The family has grown to include 6 grandchildren, 7 great grandchildren, and numerous cousins and other family members. Annabelle has done a lot of family genealogy on the Nesbit family.  She has been a member of the Mount Hyalite Chapter since 1963, and currently serves as the Librarian. Annabelle  has traveled extensively, collects stamps, and loves flowers. 

Carol Hunter Woodley was born November 8, 1935, the daughter of Thomas “Tom” and Nancy “Betty” Hunter, in Livingston. When she was one year old, the family moved from Elton (near current Springdale) to the family ranch on Cottonwood Creek, and then Mary, Margery, Thomas and Suzanne joined the family. Carol attended Sumner School through the eighth grade and graduated from Clyde Park High School in 1954. She married Carrol W. Noyd in 1954 and is the mother of David, Debra, Leslie and twins Marlon and Marcy. Carrol Noyd died in 1969 at Loma, Montana, where he was employed as a grain elevator agent, and the family moved back to live at the ranch on Cottonwood Creek, near Clyde Park. The children went to school, graduated, and are now married. Carol was married to Jim Romsa in 1972 and drove a school bus for the Livingston Schools and ran the Park County Fair for seven years. After her divorce, she went to work for the Swandal, Douglass Law Firm, as a water rights specialist, for over 20 years, while raising her family. She married David Clark in 1981, and he passed away in 1983. She later married Morris Woodley and worked with him in their wood working shop until 2002.

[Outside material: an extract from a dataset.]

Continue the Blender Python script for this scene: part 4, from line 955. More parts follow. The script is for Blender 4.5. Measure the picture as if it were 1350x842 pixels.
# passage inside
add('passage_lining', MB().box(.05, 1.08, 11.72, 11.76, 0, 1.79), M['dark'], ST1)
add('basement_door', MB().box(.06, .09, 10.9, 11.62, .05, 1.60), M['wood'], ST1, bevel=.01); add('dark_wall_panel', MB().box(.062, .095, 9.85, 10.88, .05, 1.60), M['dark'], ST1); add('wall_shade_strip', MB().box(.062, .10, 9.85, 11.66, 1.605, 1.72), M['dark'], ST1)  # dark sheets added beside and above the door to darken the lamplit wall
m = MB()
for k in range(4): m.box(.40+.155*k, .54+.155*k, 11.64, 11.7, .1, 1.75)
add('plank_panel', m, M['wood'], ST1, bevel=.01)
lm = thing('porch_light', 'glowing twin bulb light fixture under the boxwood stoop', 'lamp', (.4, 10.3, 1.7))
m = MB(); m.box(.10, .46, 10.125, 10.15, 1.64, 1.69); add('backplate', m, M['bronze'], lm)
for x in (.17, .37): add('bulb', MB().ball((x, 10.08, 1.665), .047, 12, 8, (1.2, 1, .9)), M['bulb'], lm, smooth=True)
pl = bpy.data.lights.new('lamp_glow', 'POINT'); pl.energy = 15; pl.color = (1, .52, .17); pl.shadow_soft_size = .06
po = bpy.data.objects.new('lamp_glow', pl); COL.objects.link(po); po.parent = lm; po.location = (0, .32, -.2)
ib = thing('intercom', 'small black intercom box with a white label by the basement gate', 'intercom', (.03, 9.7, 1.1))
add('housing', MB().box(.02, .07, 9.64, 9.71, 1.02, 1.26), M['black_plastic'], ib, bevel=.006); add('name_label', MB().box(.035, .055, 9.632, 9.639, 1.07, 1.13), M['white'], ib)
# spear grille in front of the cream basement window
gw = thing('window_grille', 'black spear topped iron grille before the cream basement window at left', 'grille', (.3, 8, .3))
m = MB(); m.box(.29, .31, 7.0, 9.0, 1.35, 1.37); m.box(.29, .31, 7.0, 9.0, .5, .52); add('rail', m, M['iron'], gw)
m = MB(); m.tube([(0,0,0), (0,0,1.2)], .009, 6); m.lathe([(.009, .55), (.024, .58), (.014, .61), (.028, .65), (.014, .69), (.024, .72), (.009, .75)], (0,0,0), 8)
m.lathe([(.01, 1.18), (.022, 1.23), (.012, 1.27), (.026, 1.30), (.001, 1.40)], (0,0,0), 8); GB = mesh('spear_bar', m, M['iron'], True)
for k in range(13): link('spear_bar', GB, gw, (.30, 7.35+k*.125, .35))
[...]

Carol began doing genealogy while at the law firm and continued doing that for family and others. She has 12 grandchildren, 15 great grandchildren, is active in her community and church, works as a volunteer Archivist for Park County, serves as President of the Park County Genealogy Society, and is treasurer of the Montana State Genealogical Society. She became a member of the Mount Hyalite Chapter, National Society Daughters of the American Revolution, in 2009 and serves as their Historian.